We could spend all day discussing why the story has been split into three parts. The cynical might suggest it’s to maximise profits, others might think there’s enough material there to support a trilogy but I think the motivating factor was the writers not having enough respect for the original story. It’s as though they consider it lightweight or childish and want to make it darker and create more of a threat to the characters. The book has endured all these years for a reason – it’s a great story that’s separate from LOTR and lumping on too much violence and horror detracts from the tone of the tale.


When Jackson let’s the central story play out it’s an extremely enjoyable movie full of action and jokes and beautiful scenery. If the next film in the series can distance itself from LOTR and realize what it is we love about The Hobbit then maybe Jackson can produce something that’s true to Tolkien’s fantasy tale.

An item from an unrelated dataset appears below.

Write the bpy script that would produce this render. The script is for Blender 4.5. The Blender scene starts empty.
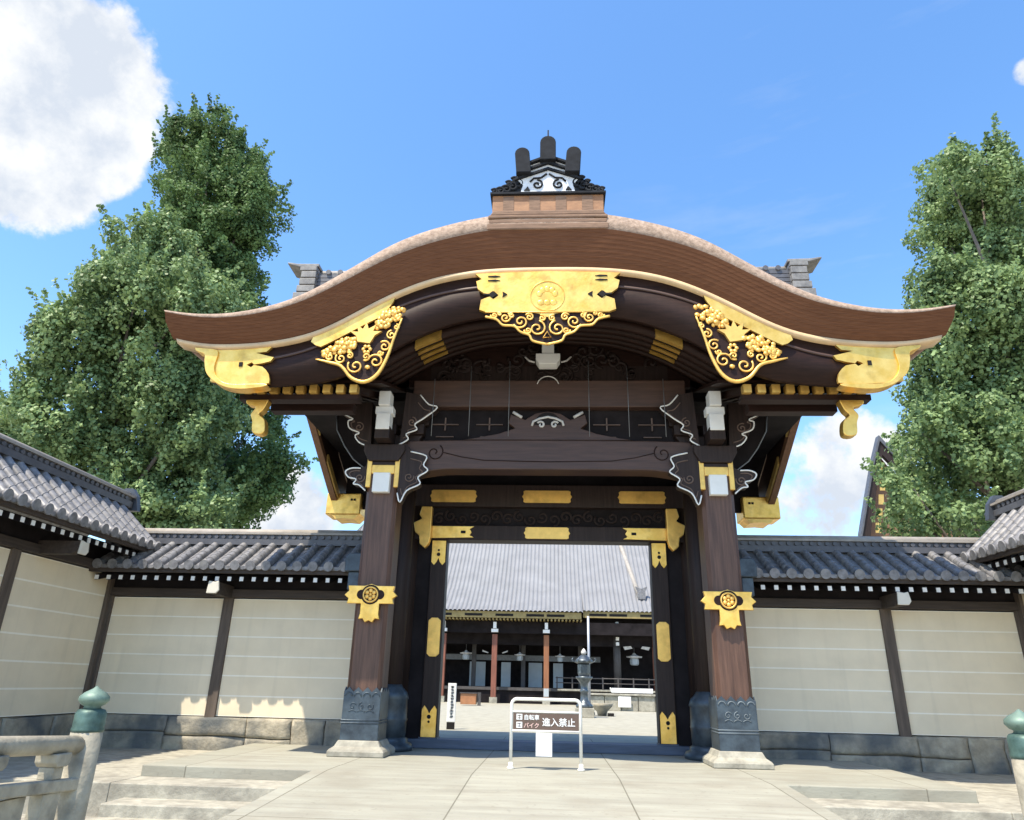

Do you agree with this? What are you hoping for from the next film? Who’s your favourite dwarf? Let me know below.


  1. LOL @ Bean!!

    I can’t answer any of your questions because I haven’t seen it. Oh wait, my favorite dwarf is Peter Dinklage : )


  2. Nice review! I was bored half way through it. Just felt same ol’ plot with same contrived dialogue and attempts at chemistry. Perhaps if this came before the Trifecta, I might have appreciated it more.


  3. Entertaining film but if you’ve already seen LOTR there’s nothing ‘unexpected’ about this film. Would’ve liked to see something different. Will still watch the next one though…


  4. I do agree with you. Almost in every word. There’s nothing new and when LOTR trilogy came out, it amazed me but this one was mostly the same and a lot more boring. It was a bit hard for me to stay awake while seeing it.


  5. Good review. The Hobbit was one of the few current films I didn’t get around to reviewing after seeing it in the cinema. Wasn’t sure what to say. I loved Lord of the Rings but The Hobbit just didn’t live up to those. Love the book, though…


  6. You liked this a lot more than I did. Right from the opening scenes, with all the singing, I struggled. I think we actually fast forwarded some bits. And why did they bury Spartacus’ Crixus in all that cgi? He’s so hot! Golum was good though.